Wednesday, September 30, 2009

First Free Citywide U.S. Network Shuts Down

First Free Citywide U.S. Network Shuts Down

The St. Cloud, Flor., network was likely the first free citywide network: The small, but at that time rapidly growing Florida community brought in free Wi-Fi for a variety of reasons, one of which was sold as keeping dollars local. Money that was spent on broadband left the community, it was argued.

Three years into the network, however, the city doesn't want to continue to commit funds to something that only a fraction (however large) of the population uses. With 32,000 residents, and over 10,000 households, spending $600,000 a year for perhaps a 1 in 3 or 1 in 4 user base may not be the right allocation of funds. The city will keep using the network for municipal purposes.

The current mayor, elected after the one who pioneered the project, wasn't so hot on the network in 2007, but voted against shutting it down.

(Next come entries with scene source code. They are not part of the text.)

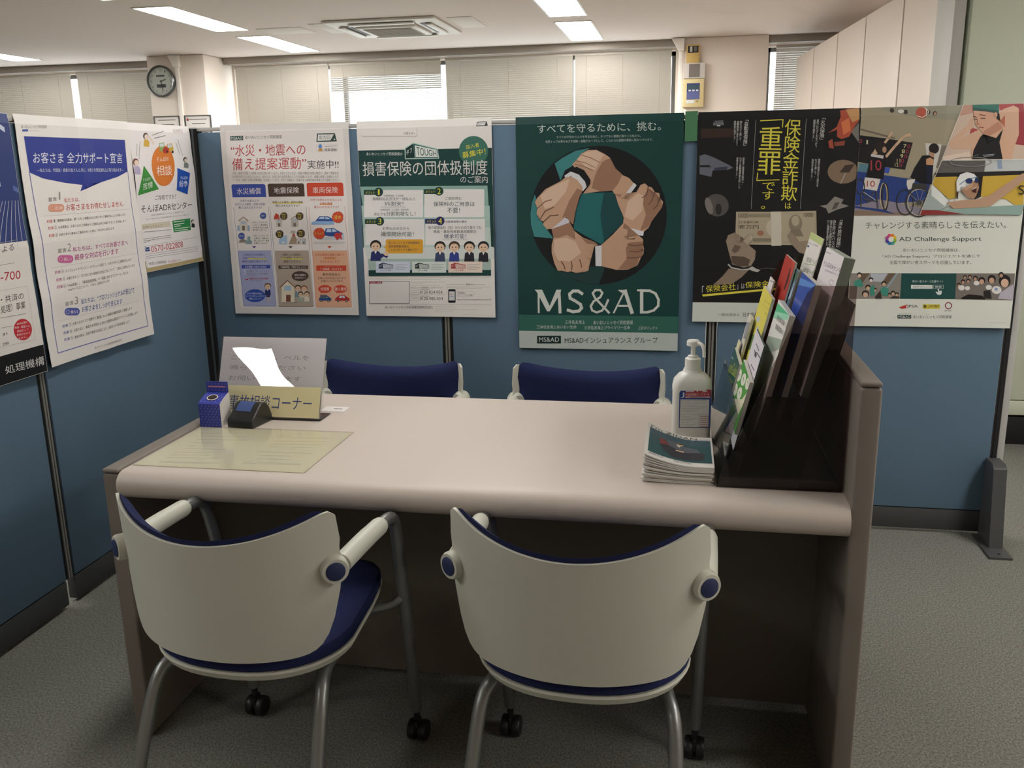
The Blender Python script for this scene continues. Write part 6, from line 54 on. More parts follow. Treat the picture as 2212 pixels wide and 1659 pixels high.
 'circles': [225,118,"#4a9a3a",[["p",1,"#e6e6d4",[554,268,558,319,511,374,417,429,287,476,135,509,-21,525,-161,521,-268,497,-327,456,-331,403,-279,345,-179,290,-43,243,111,211,264,198,398,204,498,228]],["l",2,"#3a4a34",20,[-55,344,222,343,182,404]],["p",1,"#e6e6d4",[1493,143,1498,191,1455,244,1370,295,1252,339,1114,370,972,385,845,380,747,356,693,317,689,267,735,212,826,159,949,116,1088,86,1228,74,1350,81,1442,104]],["l",2,"#3a4a34",20,[939,212,1192,213,1156,270]],["p",1,"#e6e6d4",[2327,21,2331,68,2293,118,2215,167,2107,208,1981,237,1851,250,1734,244,1645,221,1594,183,1590,135,1631,83,1714,33,1826,-7,1954,-35,2082,-46,2195,-39,2279,-15]],["l",2,"#3a4a34",20,[1819,85,2051,87,2018,141]],["p",1,"#e6e6d4",[570,614,574,666,527,723,432,779,302,828,149,865,-7,883,-147,881,-254,859,-314,819,-318,765,-266,706,-165,648,-29,599,125,564,279,548,414,552,514,575]],["l",2,"#3a4a34",20,[-41,701,237,696,197,757]],["p",1,"#e6e6d4",[1485,466,1489,515,1447,569,1361,622,1242,669,1103,702,961,719,833,716,735,694,680,655,676,604,722,548,813,494,937,448,1078,416,1218,401,1341,406,1434,429]],["l",2,"#3a4a34",20,[927,545,1182,542,1146,600]],["p",3,"#e3dcc0",[-69,976,1786,511,3133,235,3616,449,1888,905]]]],
 'booklet': [148,300,"#e9e5e0",[["p",1,"#1f4f52",[60,280,1420,280,1420,1860,60,1860]],["p",2,"#3a5560",[60,280,1420,280,1420,750,60,700]],["t",1,"#4a4440",1,"I'm ZIDAN",[80,80,1120,80,1120,250,80,250]],["p",1,"#c9c5c0",[1140,120,1420,120,1420,240,1140,240]],["t",1,"#8a8680",0,"EBOOK",[620,1900,1000,1900,1000,2000,620,2000]],["t",1,"#55524e",0,"簡単ナビ",[80,1900,400,1900,400,2000,80,2000]],["p",3,"#7a2f30",[280,750,400,720,520,1050,460,1200,300,1120]],["p",4,"#2c2c36",[300,1100,600,1000,1180,1120,1280,1280,1240,1720,600,1760,360,1400]],["p",5,"#5a6068",[440,720,620,660,800,840,920,880,1120,960,1180,1200,860,1280,700,1180,500,1040]],["p",6,"#c9ac8c",[820,780,809,825,780,858,740,870,700,858,671,825,660,780,671,735,700,702,740,690,780,702,809,735]],["p",7,"#e0dcd8",[660,860,760,880,720,1000]],["p",6,"#c9ac8c",[660,1200,840,1220,820,1300,640,1280]],["p",7,"#20262e",[660,720,820,700,800,780,680,780]]]],
}
# ---------------------------------------------------------------- materials
def lin(h):
    h = h.lstrip('#'); v = [int(h[i:i+2], 16)/255 for i in (0, 2, 4)]
    return tuple(x/12.92 if x <= .04045 else ((x+.055)/1.055)**2.4 for x in v) + (1,)
MATS = {}
def mat(name, col, rough=.5, metal=0, spec=.5, bump=0, bscale=200, var=0, vscale=30, coat=0, stretch=None):
    if name in MATS: return MATS[name]
    m = bpy.data.materials.new(name); m.use_nodes = True; n = m.node_tree.nodes; l = m.node_tree.links
    b = n['Principled BSDF']; b.inputs['Base Color'].default_value = lin(col); b.inputs['Roughness'].default_value = rough
    b.inputs['Metallic'].default_value = metal; b.inputs['Specular IOR Level'].default_value = spec; b.inputs['Coat Weight'].default_value = coat
    if bump or var:
        tc = n.new('ShaderNodeTexCoord'); src = tc.outputs['Object']
        if stretch:
            mp = n.new('ShaderNodeMapping'); mp.inputs['Scale'].default_value = stretch; l.new(src, mp.inputs[0]); src = mp.outputs[0]
        if bump:
            nz = n.new('ShaderNodeTexNoise'); nz.inputs['Scale'].default_value = bscale; nz.inputs['Detail'].default_value = 3; l.new(src, nz.inputs['Vector'])
            bp = n.new('ShaderNodeBump'); bp.inputs['Strength'].default_value = bump; bp.inputs['Distance'].default_value = .004
            l.new(nz.outputs[0], bp.inputs['Height']); l.new(bp.outputs[0], b.inputs['Normal'])
        if var:
            n2 = n.new('ShaderNodeTexNoise'); n2.inputs['Scale'].default_value = vscale; n2.inputs['Detail'].default_value = 4; l.new(src, n2.inputs['Vector'])
            cr = n.new('ShaderNodeValToRGB'); c = lin(col); cr.color_ramp.elements[0].position = .3; cr.color_ramp.elements[1].position = .7
            cr.color_ramp.elements[0].color = tuple(max(0, x*(1-var)) for x in c[:3]) + (1,); cr.color_ramp.elements[1].color = tuple(x*(1+var) for x in c[:3]) + (1,)
            l.new(n2.outputs[0], cr.inputs[0]); l.new(cr.outputs[0], b.inputs['Base Color'])
    MATS[name] = m; return m
def clear_mat(name, tint, rough=0.0, ior=1.49):
    if name in MATS: return MATS[name]
    m = bpy.data.materials.new(name); m.use_nodes = True; n = m.node_tree.nodes; l = m.node_tree.links; n.remove(n['Principled BSDF'])
    t = n.new('ShaderNodeBsdfTransparent'); t.inputs[0].default_value = tint + (1,)
    g = n.new('ShaderNodeBsdfGlossy'); g.inputs['Roughness'].default_value = rough
    f = n.new('ShaderNodeFresnel'); ge = n.new('ShaderNodeNewGeometry'); mr = n.new('ShaderNodeMapRange')
    mr.inputs[3].default_value = ior; mr.inputs[4].default_value = 1/ior; l.new(ge.outputs['Backfacing'], mr.inputs[0]); l.new(mr.outputs[0], f.inputs[0])   # same mirror strength on both faces of a sheet
    mx = n.new('ShaderNodeMixShader'); l.new(f.outputs[0], mx.inputs[0]); l.new(t.outputs[0], mx.inputs[1]); l.new(g.outputs[0], mx.inputs[2])
    l.new(mx.outputs[0], n['Material Output'].inputs[0]); MATS[name] = m; return m
def emit_mat(name, col, s):
    if name in MATS: return MATS[name]
    m = bpy.data.materials.new(name); m.use_nodes = True; n = m.node_tree.nodes; l = m.node_tree.links; n.remove(n['Principled BSDF'])
    e = n.new('ShaderNodeEmission'); e.inputs[0].default_value = lin(col); e.inputs[1].default_value = s
    l.new(e.outputs[0], n['Material Output'].inputs[0]); MATS[name] = m; return m
def ink(col): return mat('ink_'+col.lstrip('#'), col, .42, 0, .4)
M_white = mat('painted_wall', '#ecdfd3', .75, bump=.05, bscale=90)
M_ceil = mat('ceiling_board', '#ded3cc', .85, bump=.15, bscale=160)
M_carpet = mat('carpet', '#83837b', .95, spec=.1, bump=.9, bscale=420, var=.42, vscale=210, stretch=(1, .7, 1))
M_blue = mat('partition_fabric', '#627a8e', .9, spec=.15, bump=.25, bscale=900, var=.05, vscale=500)
M_kick = mat('partition_kick', '#3f4040', .6)
M_alu = mat('aluminium', '#a8a9a6', .4, .6)
M_rail = mat('rail_paint', '#b9b8b4', .45)
M_black = mat('black_gap', '#101112', .7)
M_desk = mat('desk_laminate', '#c9beb3', .42, spec=.4, bump=.03, bscale=700)
M_desk2 = mat('desk_side', '#807870', .5, spec=.35, bump=.04, bscale=700)
M_shell = mat('ivory_plastic', '#c9c9bb', .45, bump=.05, bscale=900)
M_navy = mat('navy_fabric', '#232a50', .9, spec=.2, bump=.3, bscale=800)
M_navycap = mat('navy_plastic', '#1f2c55', .6)
M_tube = mat('silver_tube', '#8c8e8c', .38, .75)
M_dark = mat('dark_plastic', '#1c1c1c', .45)
M_paper = mat('paper', '#e9e5e0', .6, spec=.3)
M_page = mat('page_edges', '#cfcdc4', .8)
M_clear = clear_mat('clear_acrylic', (.975, .98, .98))
M_smoke = clear_mat('smoked_acrylic', (.64, .57, .56), .02)
M_smoke2 = clear_mat('smoked_acrylic_back', (.42, .37, .37), .05)
M_pocket = clear_mat('clear_pocket', (.80, .82, .82), .03)
M_film = clear_mat('clear_film', (.985, .985, .97), .14)
M_glass = clear_mat('window_glass', (.95, .97, .97), .0, 1.5)
M_locker = mat('locker_paint', '#e3d6ca', .45)
M_cab = mat('cabinet_paint', '#d3d9c2', .5)
M_bottle = mat('milky_plastic', '#e4e4de', .35)
M_slat = mat('blind_slat', '#b9b2a7', .55)

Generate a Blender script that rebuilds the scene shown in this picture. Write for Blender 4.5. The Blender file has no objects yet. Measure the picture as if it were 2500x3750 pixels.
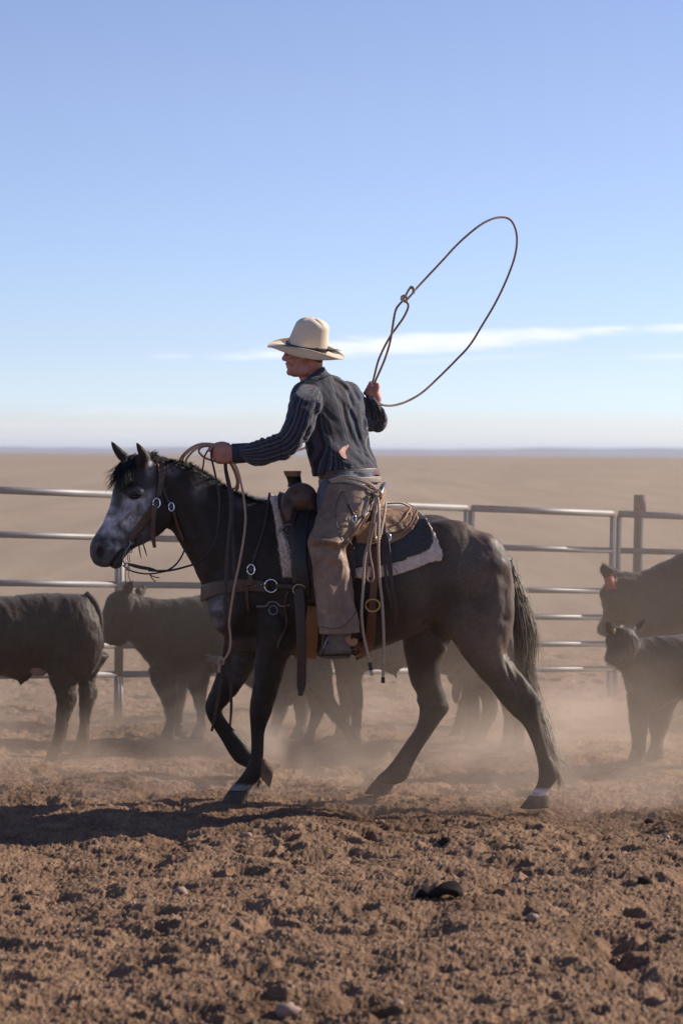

As an early deployed network, St. Cloud hit a lot of snags in teaching people how to use the network and installing hardware. Every antenna had to be replaced at one point (apparently not at the city's cost) due to a manufacturing defect that may have affected only some of those installed.

The only other free networks that were intended to cover cities were never fully deployed. MetroFi was offering a mixed free with ads/fee to remove ads network in several cities, but was unable to complete any full deployments in larger towns.